Brian Armstrong, CEO of Coinbase, has weighed in on the rising popularity of memecoins, recognizing their growing presence in the crypto space while cautioning against illegal activities such as insider trading.
Armstrong emphasized the historical presence of memecoins in the cryptocurrency industry, citing Dogecoin’s longevity, and drawing comparisons between Bitcoin and the U.S. dollar regarding meme-like characteristics. He likened memecoins to early internet trends, initially seen as trivial but eventually gaining significance, suggesting that the rise of memecoins could signal a broader trend toward tokenizing various digital content and financial assets.
Despite Coinbase not actively endorsing memecoins, the CEO reaffirmed the company’s commitment to free-market principles, indicating that if a token is legal and in demand, Coinbase will provide access. He highlighted the importance of equipping users with reliable information for informed decision-making while rejecting fraudulent tokens from the platform.
He acknowledged the difficulty of differentiating between scams and low-quality projects, stating that Coinbase aims to provide helpful information rather than serve as a judge. He cautioned against insider trading and highlighted that speculative behaviour in crypto could lead to legal problems. He encouraged builders to prioritize long-term value creation and reiterated the importance of following the law.

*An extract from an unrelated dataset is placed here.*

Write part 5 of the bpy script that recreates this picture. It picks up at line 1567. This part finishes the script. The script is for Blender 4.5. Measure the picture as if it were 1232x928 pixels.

Armstrong is optimistic about the future of memecoins evolving beyond speculation, envisioning their role in supporting artists, tracking cultural trends, and promoting financial inclusion and further highlighting Coinbase’s mission to onboard the subsequent billion users by creating products that tackle real-world issues, such as lowering remittance fees, enhancing credit access, and fostering financial transparency.
Meanwhile, Coinbase stock rose 8.44% to $298.11 after reporting its highest quarterly revenue in three years. The crypto exchange achieved $2.3 billion in Q4 2024 revenue, a 138% increase from the previous year, exceeding analysts’ estimated $1.88 billion. Net income reached $1.3 billion, with earnings per share (EPS) at $4.68, surpassing forecasts of $2.11 and $1.81 from FactSet and LSEG, respectively.